Check out this old Atlantic Monthly article entitled “Where the Brains Are.”

https://www.theatlantic.com/magazine/archive/2006/10/where-the-brains-are/305202/

It shows, graphically, how college educated Americans have become increasingly concentrated in a few major metropolitan areas over the last generation. Rural areas that used to have a reasonable share of the country’s educated citizens have lost them. The economies of the cities where they now concentrate are booming, unemployment is low, and the plight of rural Americans is invisible.

The differences between Republicans and Democrats have always been (at least in the last 30-40 years) squabbles between different factions of the American elite. Both of those factions have grown increasingly out of touch with people outside the country’s wealthy urban centers.
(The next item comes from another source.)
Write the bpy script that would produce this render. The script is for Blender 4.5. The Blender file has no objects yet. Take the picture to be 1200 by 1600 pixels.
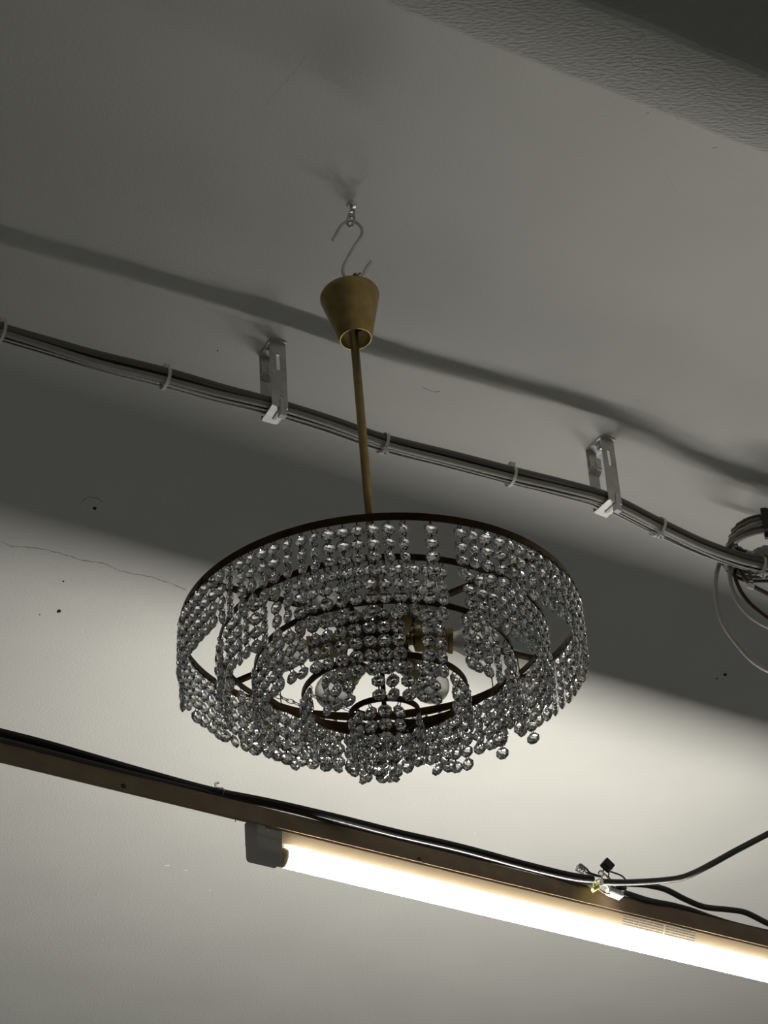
import bpy, bmesh, math, random
from mathutils import Vector, Matrix
random.seed(7)
V = Vector
S = bpy.context.scene
COL = S.collection

# ------------------------------------------------------------------ camera
F_PX, PITCH, ROLL = 4200.0, math.radians(38), math.radians(4)
CAM = V((0, 0, 1.5))
FW = V((0, math.cos(PITCH), math.sin(PITCH)))
U0 = V((0, -math.sin(PITCH), math.cos(PITCH)))
R0 = V((1, 0, 0))
RT = R0 * math.cos(ROLL) - U0 * math.sin(ROLL)
UP = R0 * math.sin(ROLL) + U0 * math.cos(ROLL)
cd = bpy.data.cameras.new('camera')
cam = bpy.data.objects.new('camera', cd)
COL.objects.link(cam)
m3 = Matrix((RT, UP, -FW)).transposed()
cam.matrix_world = Matrix.Translation(CAM) @ m3.to_4x4()
cd.sensor_fit = 'VERTICAL'
cd.sensor_height = 24
cd.lens = F_PX / 1600 * 24
cd.clip_start = 0.05
S.camera = cam

# ------------------------------------------------------------------ world, exposure
W = bpy.data.worlds.new('dim_hall')
W.use_nodes = True
W.node_tree.nodes['Background'].inputs[0].default_value = (0.55, 0.57, 0.6, 1)
W.node_tree.nodes['Background'].inputs[1].default_value = 0.02
S.world = W
S.view_settings.view_transform = 'Standard'
S.view_settings.look = 'None'
S.view_settings.exposure = 0.0
S.view_settings.gamma = 1
S.view_settings.use_curve_mapping = False
LAMP = 190          # luminance of the tube on its bright side
LAMP_BACK = 64      # luminance of the tube on its housing side

# ------------------------------------------------------------------ geometry of the place
HC = CAM.z + 2.335                                   # ceiling height
def ray(x, y): return FW + RT * ((x - 600) / F_PX) - UP * ((y - 800) / F_PX)
def at_z(x, y, z):
    d = ray(x, y); return CAM + d * ((z - CAM.z) / d.z)
def at_y(x, y, Y):
    d = ray(x, y); return CAM + d * ((Y - CAM.y) / d.y)
def at_plane(x, y, p, n):
    d = ray(x, y); return CAM + d * ((p - CAM).dot(n) / d.dot(n))
def proj(P):
    q = P - CAM; d = q.dot(FW)
    return 600 + F_PX * q.dot(RT) / d, 800 - F_PX * q.dot(UP) / d
RAIL_Z = CAM.z + 1.838
RA, RB = at_z(0, 1160, RAIL_Z), at_z(1200, 1455, RAIL_Z)
T = (RB - RA).normalized()                           # along rail, beam and cables
N = V((-T.y, T.x, 0))                                # away from the camera
Z = V((0, 0, 1))

# ------------------------------------------------------------------ materials
def mat(name, col, rough=0.5, metal=0.0, bump=0, bscale=200, vary=0, vscale=20, trans=0, ior=1.45, spec=0.5, stretch=None):
    m = bpy.data.materials.new(name); m.use_nodes = True
    nt = m.node_tree; b = nt.nodes['Principled BSDF']
    b.inputs['Base Color'].default_value = (*col, 1)
    b.inputs['Roughness'].default_value = rough
    b.inputs['Metallic'].default_value = metal
    b.inputs['IOR'].default_value = ior
    b.inputs['Transmission Weight'].default_value = trans
    b.inputs['Specular IOR Level'].default_value = spec
    if bump or vary:
        tc = nt.nodes.new('ShaderNodeTexCoord'); src = tc.outputs['Object']
        if stretch:
            mp = nt.nodes.new('ShaderNodeMapping')
            mp.inputs['Rotation'].default_value = (0, 0, -math.atan2(T.y, T.x))
            mp.inputs['Scale'].default_value = stretch
            nt.links.new(src, mp.inputs[0]); src = mp.outputs[0]
    if vary:
        n = nt.nodes.new('ShaderNodeTexNoise'); n.inputs['Scale'].default_value = vscale; n.inputs['Detail'].default_value = 5
        r = nt.nodes.new('ShaderNodeValToRGB')
        r.color_ramp.elements[0].position = .3; r.color_ramp.elements[1].position = .7
        r.color_ramp.elements[0].color = (*[c * (1 - vary) for c in col], 1)
        r.color_ramp.elements[1].color = (*[min(1, c * (1 + vary)) for c in col], 1)
        nt.links.new(src, n.inputs['Vector']); nt.links.new(n.outputs[0], r.inputs[0]); nt.links.new(r.outputs[0], b.inputs['Base Color'])
    if bump:
        n = nt.nodes.new('ShaderNodeTexNoise'); n.inputs['Scale'].default_value = bscale; n.inputs['Detail'].default_value = 6
        bp = nt.nodes.new('ShaderNodeBump'); bp.inputs['Strength'].default_value = bump; bp.inputs['Distance'].default_value = .002
        nt.links.new(src, n.inputs['Vector']); nt.links.new(n.outputs[0], bp.inputs['Height']); nt.links.new(bp.outputs[0], b.inputs['Normal'])
    return m
M_CEIL = mat('white_ceiling_paint', (.74, .735, .69), .85, bump=.25, bscale=230, vary=.03, vscale=6, spec=.2)
M_BEAM = mat('rough_beam_paint', (.72, .71, .66), .9, bump=.8, bscale=270, vary=.03, vscale=6, spec=.15, stretch=(.5, 1.2, 1))
M_WALL = mat('wall_paint', (.80, .81, .83), .9, bump=.2, bscale=90)
M_FLOOR = mat('grey_concrete', (.66, .69, .73), .8, bump=.2, bscale=60, vary=.15, vscale=3)
M_BRASS = mat('aged_brass', (.36, .265, .11), .34, 1.0, bump=.05, bscale=300, vary=.22, vscale=45)
M_BRASSD = mat('dark_brass', (.085, .05, .02), .38, 1.0, bump=.06, bscale=300, vary=.3, vscale=60)
M_BLACK = mat('black_plastic', (.012, .012, .012), .4)
M_WIRE = mat('dark_wire', (.055, .045, .034), .35, 1.0)
M_STEEL = mat('zinc_steel', (.55, .55, .53), .32, 1.0, bump=.03, bscale=200, vary=.12, vscale=60)
M_GALV = mat('galvanised_sheet', (.62, .62, .59), .42, .55, vary=.12, vscale=90)
M_GLASS = mat('crystal_glass', (.98, .985, .98), .0, trans=1, ior=1.53)
M_BULB = mat('frosted_bulb', (.96, .955, .93), .4, trans=.7, ior=1.15)
M_PVC1 = mat('grey_cable_sheath', (.17, .165, .145), .3)
M_PVC2 = mat('light_grey_cable_sheath', (.36, .355, .32), .3)
M_PVC3 = mat('white_sheath_and_highlight', (.62, .61, .57), .42)  # white cable, also the painted highlight strand in the bundle
M_PVCB = mat('black_cable_sheath', (.018, .017, .016), .26)
M_PVCD = mat('dark_grey_cable_sheath', (.075, .073, .066), .28)
M_PVCR = mat('dark_red_cable_sheath', (.035, .012, .010), .35)
M_TIE = mat('white_nylon', (.78, .77, .72), .45, trans=.0)
M_RAIL = mat('brown_rail_paint', (.32, .225, .14), .5, bump=.1, bscale=120, vary=.15, vscale=30)
M_BATTEN = mat('cream_batten_enamel', (.27, .205, .13), .5)
M_CAP = mat('grey_lamp_cap', (.52, .51, .48), .5)
M_WHITEP = mat('white_plastic', (.8, .79, .74), .4)
M_YG = mat('yellow_green_wire', (.55, .62, .12), .45)
M_BROWNW = mat('brown_wire', (.28, .12, .06), .45)
M_CREAMW = mat('cream_wire', (.78, .72, .58), .45)
M_HOLE = mat('dark_hole', (.015, .013, .011), .9)
M_CRACK = mat('crack_dark', (.33, .32, .30), .9)
M_CRACKL = mat('hairline_crack', (.57, .56, .52), .9)
M_CHIP = mat('plaster_chip', (.8, .79, .75), .9)
M_CLEARP = mat('clear_plastic', (.9, .9, .88), .15, trans=.8, ior=1.45)

# ------------------------------------------------------------------ mesh helpers
def bxf(bm, c, u, v, w, hu, hv, hw):
    """box with half sizes along given axes"""
    vs = [bm.verts.new(c + u * (hu * a) + v * (hv * b) + w * (hw * d)) for a in (-1, 1) for b in (-1, 1) for d in (-1, 1)]
    for f in ((0, 1, 3, 2), (4, 6, 7, 5), (0, 4, 5, 1), (2, 3, 7, 6), (0, 2, 6, 4), (1, 5, 7, 3)):
        bm.faces.new([vs[i] for i in f])
    return vs
def smooth_path(pts, k=6, closed=False):
    out = []; n = len(pts)
    rng = n if closed else n - 1
    for i in range(rng):
        if closed: p0, p1, p2, p3 = (pts[(i + j - 1) % n] for j in range(4))
        else: p0, p1, p2, p3 = pts[max(i - 1, 0)], pts[i], pts[i + 1], pts[min(i + 2, n - 1)]
        for s in range(k):
            t = s / k
            out.append(.5 * ((2 * p1) + (p2 - p0) * t + (2 * p0 - 5 * p1 + 4 * p2 - p3) * t * t + (3 * p1 - p0 - 3 * p2 + p3) * t ** 3))
    if not closed: out.append(pts[-1].copy())
    return out
def tube(bm, pts, r, seg=8, closed=False, ry=None, cap=True):
    n = len(pts); rings = []; prev = None
    for i, p in enumerate(pts):
        if closed: d = pts[(i + 1) % n] - pts[i - 1]
        else: d = pts[min(i + 1, n - 1)] - pts[max(i - 1, 0)]
        d = d.normalized()
        if prev is None:
            a = Z if abs(d.z) < .9 else V((1, 0, 0))
            x = d.cross(a).normalized()
        else: x = (prev - d * prev.dot(d)).normalized()
        prev = x; y = d.cross(x)
        rad = r[i] if isinstance(r, (list, tuple)) else r
        rings.append([bm.verts.new(p + x * (rad * math.cos(2 * math.pi * k / seg)) + y * ((ry or rad) * math.sin(2 * math.pi * k / seg))) for k in range(seg)])
    for i in range(n if closed else n - 1):
        a, b = rings[i], rings[(i + 1) % n]
        for k in range(seg): bm.faces.new((a[k], a[(k + 1) % seg], b[(k + 1) % seg], b[k]))
    if cap and not closed:
        bm.faces.new(rings[0][::-1]); bm.faces.new(rings[-1])
def lathe(bm, prof, o, ax, seg=32):
    ax = ax.normalized(); a = Z if abs(ax.z) < .9 else V((1, 0, 0))
    x = ax.cross(a).normalized(); y = ax.cross(x); rings = []
    for (r, h) in prof:
        if r < 1e-6: rings.append([bm.verts.new(o + ax * h)])
        else: rings.append([bm.verts.new(o + ax * h + x * (r * math.cos(2 * math.pi * k / seg)) + y * (r * math.sin(2 * math.pi * k / seg))) for k in range(seg)])
    for a_, b_ in zip(rings, rings[1:]):
        for k in range(seg):
            k2 = (k + 1) % seg
            if len(a_) == 1 and len(b_) > 1: bm.faces.new((a_[0], b_[k], b_[k2]))
            elif len(b_) == 1 and len(a_) > 1: bm.faces.new((a_[k], b_[0], a_[k2]))
            elif len(a_) > 1: bm.faces.new((a_[k], b_[k], b_[k2], a_[k2]))
def torus(bm, c, ax, R, r, s1=12, s2=5):
    ax = ax.normalized(); a = Z if abs(ax.z) < .9 else V((1, 0, 0))
    x = ax.cross(a).normalized(); y = ax.cross(x)
    tube(bm, [c + x * (R * math.cos(2 * math.pi * k / s1)) + y * (R * math.sin(2 * math.pi * k / s1)) for k in range(s1)], r, s2, closed=True)
ORIG = {}
def obj(name, bm, m, parent=None, smooth=False, org=None, normals=True):
    if normals: bmesh.ops.recalc_face_normals(bm, faces=bm.faces)
    if parent is not None: o0 = ORIG[parent.name]
    elif org is not None: o0 = org
    else:
        cs = [v.co for v in bm.verts]
        o0 = V(((min(c.x for c in cs) + max(c.x for c in cs)) / 2, (min(c.y for c in cs) + max(c.y for c in cs)) / 2, min(c.z for c in cs)))
    bmesh.ops.translate(bm, verts=bm.verts, vec=-o0)
    me = bpy.data.meshes.new(name); bm.to_mesh(me); bm.free()
    if smooth:
        for p in me.polygons: p.use_smooth = True
        if smooth == 'auto':
            me.set_sharp_from_angle(angle=math.radians(40))
    me.materials.append(m)
    o = bpy.data.objects.new(name, me); COL.objects.link(o)
    if parent is not None: o.parent = parent
    else: o.location = o0
    ORIG[o.name] = o0
    return o
def thing(name, loc, label, cat, group=None):
    o = bpy.data.objects.new(name, None); COL.objects.link(o); o.location = loc
    o.empty_display_size = .02
    ORIG[o.name] = loc.copy(); return tag(o, label, cat, group)
def tag(o, label, cat, group=None, kind=None):
    o['label'] = label
    if cat: o['category'] = cat
    if group: o['group'] = group
    if kind: o['kind'] = kind
    return o
def struct(o, label):
    o['kind'] = 'structure'; o['label'] = label; return o
BM = bmesh.new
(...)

Democrats shouldn’t take comfort from the Trump phenomenon. On the one hand, it may be reassuring to see that a substantial bloc of Republican voters thinks the Republican establishment is full of shit – a point on which they and the Democrats may agree. On the other hand, the Democrats have utterly failed to capitalize on the alienation of this bloc from the Republican elite.

I wish I could write more. I enjoy your blog a great deal. My politics are quite different from yours, but it fascinates me that I agree with you as often as I do.

Thanks for writing, you two. Lots to think about here. In short, if the Republican leadership were not so caught up so much in their economic dogmas, and the Democratic leadership were not so caught up in its social and cultural dogmas, we would be looking at something very different, and something far less Trumpish. But they are, and we are. So it goes.